AIM OF THE TASK | Write out the data below exactly as given, without any of its pictures.

SOURCE EXCERPT |

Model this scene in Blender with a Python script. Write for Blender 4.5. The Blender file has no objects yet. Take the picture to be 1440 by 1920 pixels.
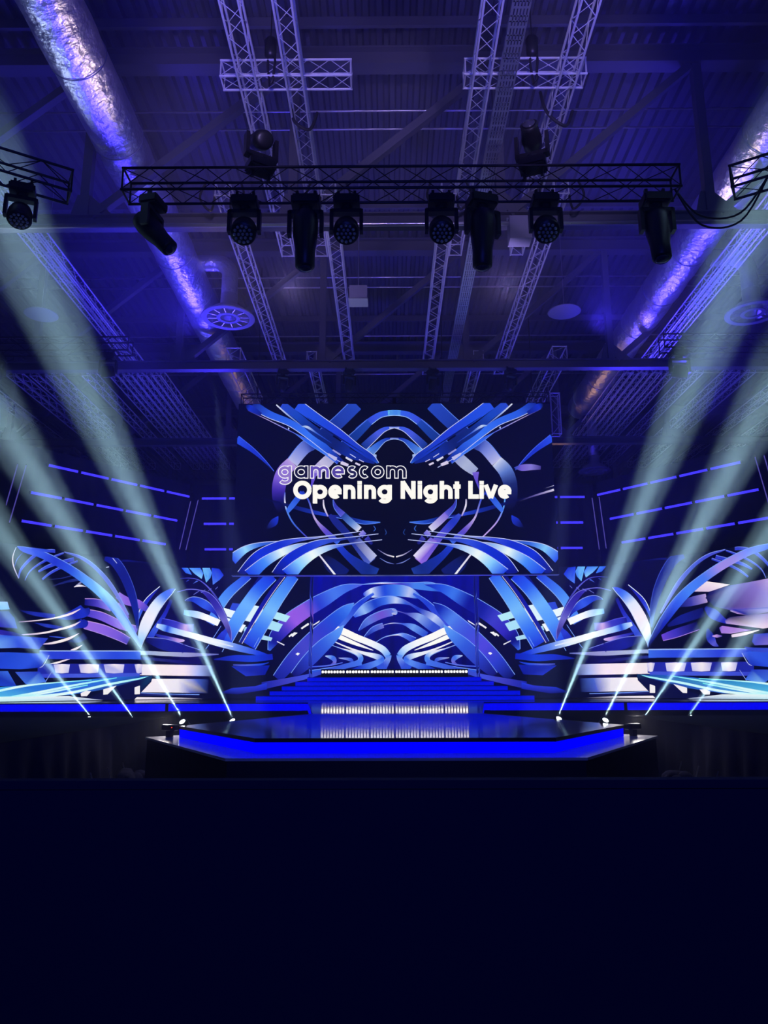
import bpy, bmesh, math, random
from mathutils import Vector, Matrix, noise
R = math.radians
random.seed(7)
sc = bpy.context.scene
COL = sc.collection
# ---------------------------------------------------------------- camera
FPX = 1450.0
CAM = Vector((-0.24, 0.0, 2.0))
PITCH, YAW, ROLL = 12.75, 0.32, 0.16
cam = bpy.data.objects.new('camera', bpy.data.cameras.new('camera'))
COL.objects.link(cam)
cam.location = CAM
cam.data.sensor_fit = 'VERTICAL'; cam.data.sensor_height = 36; cam.data.lens = FPX * 36 / 1920
cam.data.clip_end = 300
CROT = Matrix.Rotation(R(YAW), 3, 'Z') @ Matrix.Rotation(R(90 + PITCH), 3, 'X') @ Matrix.Rotation(R(-ROLL), 3, 'Z')
cam.rotation_euler = CROT.to_euler()
sc.camera = cam
# ---------------------------------------------------------------- exposure, world
sc.view_settings.view_transform = 'Standard'; sc.view_settings.look = 'None'
sc.view_settings.gamma = 1; sc.view_settings.use_curve_mapping = False
sc.view_settings.exposure = 0.0
wd = bpy.data.worlds.new('world'); sc.world = wd; wd.use_nodes = True
wd.node_tree.nodes['Background'].inputs[0].default_value = (0.02, 0.02, 0.35, 1)
wd.node_tree.nodes['Background'].inputs[1].default_value = 0.0
sc.cycles.volume_bounces = 0
sc.cycles.max_bounces = 5; sc.cycles.diffuse_bounces = 3; sc.cycles.glossy_bounces = 3
sc.cycles.sample_clamp_indirect = 4
HAZE = 0.002
# ---------------------------------------------------------------- lamps lighting the hall (beams are placed with their fixtures further down)
def lamp(kind, p, q, energy, col, ang=60, blend=0.6, size=0.1, linear=False, aim=None):
    l = bpy.data.lights.new('lamp', kind); l.energy = energy; l.color = col; l.shadow_soft_size = size
    if kind == 'SPOT': l.spot_size = R(ang); l.spot_blend = blend
    o = bpy.data.objects.new('lamp', l); COL.objects.link(o); o.location = p
    o.rotation_euler = (Vector(q) - Vector(p)).to_track_quat('-Z', 'Y').to_euler()
    if linear:
        l.use_nodes = True; nt = l.node_tree; em = nt.nodes.get('Emission')
        f = nt.nodes.new('ShaderNodeLightFalloff'); f.inputs['Strength'].default_value = 1.0
        nt.links.new(f.outputs['Linear'], em.inputs['Strength'])
    return o
BLUE = (0.05, 0.03, 1.0); LILAC = (0.30, 0.20, 1.0); PINK = (1.0, 0.72, 0.62); WARM = (1.0, 0.5, 0.2)
for s in (-1, 1):
    lamp('SPOT', (s * 6.0, 23.5, 1.6), (s * 7.0, 24, 16), 3000, BLUE, 80, size=.4)       # blue wash on roof and ducts
    lamp('SPOT', (s * 3.6, 8.5, 10.5), (s * 4.2, 10.5, 18), 700, BLUE, 120, size=.4)
    lamp('SPOT', (s * 3.0, 26.8, 2.0), (s * 8.0, 33, 16), 2600, BLUE, 90)
    lamp('SPOT', (s * 4.9, 17.5, 10.6), (s * 7.6, 21.0, 15), 1500, BLUE, 64, size=.3)
    lamp('SPOT', (s * 2.0, 5.5, 10.2), (s * 2.6, 14, 14.2), 1700, (.50, .38, 1.0), 40, size=.3)     # lilac wash on the trusses
    lamp('SPOT', (s * 2.4, 15.6, 10.6), (s * 2.8, 20.5, 13.9), 420, (.50, .38, 1.0), 60, size=.2)
# lamps on the stage side whose light glances along the foil ducts
ICE = (.55, .70, 1.0)
lamp('SPOT', (-3.6, 18.5, 11.2), (-6.75, 11.0, 15), 420, PINK, 50, blend=.9, size=.7)
lamp('SPOT', (-10.4, 18.5, 11.6), (-6.75, 11.0, 15), 260, ICE, 50, blend=.9, size=.7)
lamp('SPOT', (-6.7, 20.0, 9.5), (-6.75, 12.0, 15), 2200, BLUE, 50, blend=.9, size=.7)
lamp('SPOT', (-6.6, 29.0, 10.0), (-6.75, 19.5, 15), 5200, BLUE, 50, blend=.9, size=1.0)
lamp('SPOT', (6.9, 22.0, 11.4), (8.95, 15.5, 15), 360, PINK, 40, blend=.9, size=.7)
lamp('SPOT', (9.8, 23.0, 10.0), (8.95, 16.0, 15), 2200, BLUE, 50, blend=.9, size=.7)
lamp('SPOT', (9.0, 30.0, 10.0), (8.95, 20.5, 15), 5200, BLUE, 50, blend=.9, size=1.0)
lamp('SPOT', (-5.8, 35.5, 12.4), (-6.75, 29.0, 15), 60, WARM, 60, blend=.9, size=.7)
lamp('SPOT', (7.6, 35.5, 12.4), (8.95, 29.0, 15), 110, WARM, 60, blend=.9, size=.7)
lamp('POINT', (0, -3, 6), (0, 0, 0), 1000, (.05, .08, 1.0), size=.5)         # added blue fill with no fixture, lifts the dark barrier

# ---------------------------------------------------------------- pixel of the photograph -> point on a real plane
def ray(u, v): return (CROT @ Vector(((u - 720) / FPX, -(v - 960) / FPX, -1))).normalized()
def on_plane(u, v, p0, n):
    d = ray(u, v); return CAM + d * ((Vector(p0) - CAM).dot(Vector(n)) / d.dot(Vector(n)))
def at_y(u, v, y): return on_plane(u, v, (0, y, 0), (0, 1, 0))
def at_z(u, v, z): return on_plane(u, v, (0, 0, z), (0, 0, 1))
def lin(c):
    c = c / 255.0
    return c / 12.92 if c <= 0.04045 else ((c + 0.055) / 1.055) ** 2.4
def rgb(t): return tuple(lin(c) for c in t)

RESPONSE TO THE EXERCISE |
Model this scene in Blender with a Python script. Write for Blender 4.5. The Blender file has no objects yet. Take the picture to be 1440 by 1920 pixels.
import bpy, bmesh, math, random
from mathutils import Vector, Matrix, noise
R = math.radians
random.seed(7)
sc = bpy.context.scene
COL = sc.collection
# ---------------------------------------------------------------- camera
FPX = 1450.0
CAM = Vector((-0.24, 0.0, 2.0))
PITCH, YAW, ROLL = 12.75, 0.32, 0.16
cam = bpy.data.objects.new('camera', bpy.data.cameras.new('camera'))
COL.objects.link(cam)
cam.location = CAM
cam.data.sensor_fit = 'VERTICAL'; cam.data.sensor_height = 36; cam.data.lens = FPX * 36 / 1920
cam.data.clip_end = 300
CROT = Matrix.Rotation(R(YAW), 3, 'Z') @ Matrix.Rotation(R(90 + PITCH), 3, 'X') @ Matrix.Rotation(R(-ROLL), 3, 'Z')
cam.rotation_euler = CROT.to_euler()
sc.camera = cam
# ---------------------------------------------------------------- exposure, world
sc.view_settings.view_transform = 'Standard'; sc.view_settings.look = 'None'
sc.view_settings.gamma = 1; sc.view_settings.use_curve_mapping = False
sc.view_settings.exposure = 0.0
wd = bpy.data.worlds.new('world'); sc.world = wd; wd.use_nodes = True
wd.node_tree.nodes['Background'].inputs[0].default_value = (0.02, 0.02, 0.35, 1)
wd.node_tree.nodes['Background'].inputs[1].default_value = 0.0
sc.cycles.volume_bounces = 0
sc.cycles.max_bounces = 5; sc.cycles.diffuse_bounces = 3; sc.cycles.glossy_bounces = 3
sc.cycles.sample_clamp_indirect = 4
HAZE = 0.002
# ---------------------------------------------------------------- lamps lighting the hall (beams are placed with their fixtures further down)
def lamp(kind, p, q, energy, col, ang=60, blend=0.6, size=0.1, linear=False, aim=None):
    l = bpy.data.lights.new('lamp', kind); l.energy = energy; l.color = col; l.shadow_soft_size = size
    if kind == 'SPOT': l.spot_size = R(ang); l.spot_blend = blend
    o = bpy.data.objects.new('lamp', l); COL.objects.link(o); o.location = p
    o.rotation_euler = (Vector(q) - Vector(p)).to_track_quat('-Z', 'Y').to_euler()
    if linear:
        l.use_nodes = True; nt = l.node_tree; em = nt.nodes.get('Emission')
        f = nt.nodes.new('ShaderNodeLightFalloff'); f.inputs['Strength'].default_value = 1.0
        nt.links.new(f.outputs['Linear'], em.inputs['Strength'])
    return o
BLUE = (0.05, 0.03, 1.0); LILAC = (0.30, 0.20, 1.0); PINK = (1.0, 0.72, 0.62); WARM = (1.0, 0.5, 0.2)
for s in (-1, 1):
    lamp('SPOT', (s * 6.0, 23.5, 1.6), (s * 7.0, 24, 16), 3000, BLUE, 80, size=.4)       # blue wash on roof and ducts
    lamp('SPOT', (s * 3.6, 8.5, 10.5), (s * 4.2, 10.5, 18), 700, BLUE, 120, size=.4)
    lamp('SPOT', (s * 3.0, 26.8, 2.0), (s * 8.0, 33, 16), 2600, BLUE, 90)
    lamp('SPOT', (s * 4.9, 17.5, 10.6), (s * 7.6, 21.0, 15), 1500, BLUE, 64, size=.3)
    lamp('SPOT', (s * 2.0, 5.5, 10.2), (s * 2.6, 14, 14.2), 1700, (.50, .38, 1.0), 40, size=.3)     # lilac wash on the trusses
    lamp('SPOT', (s * 2.4, 15.6, 10.6), (s * 2.8, 20.5, 13.9), 420, (.50, .38, 1.0), 60, size=.2)
# lamps on the stage side whose light glances along the foil ducts
ICE = (.55, .70, 1.0)
lamp('SPOT', (-3.6, 18.5, 11.2), (-6.75, 11.0, 15), 420, PINK, 50, blend=.9, size=.7)
lamp('SPOT', (-10.4, 18.5, 11.6), (-6.75, 11.0, 15), 260, ICE, 50, blend=.9, size=.7)
lamp('SPOT', (-6.7, 20.0, 9.5), (-6.75, 12.0, 15), 2200, BLUE, 50, blend=.9, size=.7)
lamp('SPOT', (-6.6, 29.0, 10.0), (-6.75, 19.5, 15), 5200, BLUE, 50, blend=.9, size=1.0)
lamp('SPOT', (6.9, 22.0, 11.4), (8.95, 15.5, 15), 360, PINK, 40, blend=.9, size=.7)
lamp('SPOT', (9.8, 23.0, 10.0), (8.95, 16.0, 15), 2200, BLUE, 50, blend=.9, size=.7)
lamp('SPOT', (9.0, 30.0, 10.0), (8.95, 20.5, 15), 5200, BLUE, 50, blend=.9, size=1.0)
lamp('SPOT', (-5.8, 35.5, 12.4), (-6.75, 29.0, 15), 60, WARM, 60, blend=.9, size=.7)
lamp('SPOT', (7.6, 35.5, 12.4), (8.95, 29.0, 15), 110, WARM, 60, blend=.9, size=.7)
lamp('POINT', (0, -3, 6), (0, 0, 0), 1000, (.05, .08, 1.0), size=.5)         # added blue fill with no fixture, lifts the dark barrier

# ---------------------------------------------------------------- pixel of the photograph -> point on a real plane
def ray(u, v): return (CROT @ Vector(((u - 720) / FPX, -(v - 960) / FPX, -1))).normalized()
def on_plane(u, v, p0, n):
    d = ray(u, v); return CAM + d * ((Vector(p0) - CAM).dot(Vector(n)) / d.dot(Vector(n)))
def at_y(u, v, y): return on_plane(u, v, (0, y, 0), (0, 1, 0))
def at_z(u, v, z): return on_plane(u, v, (0, 0, z), (0, 0, 1))
def lin(c):
    c = c / 255.0
    return c / 12.92 if c <= 0.04045 else ((c + 0.055) / 1.055) ** 2.4
def rgb(t): return tuple(lin(c) for c in t)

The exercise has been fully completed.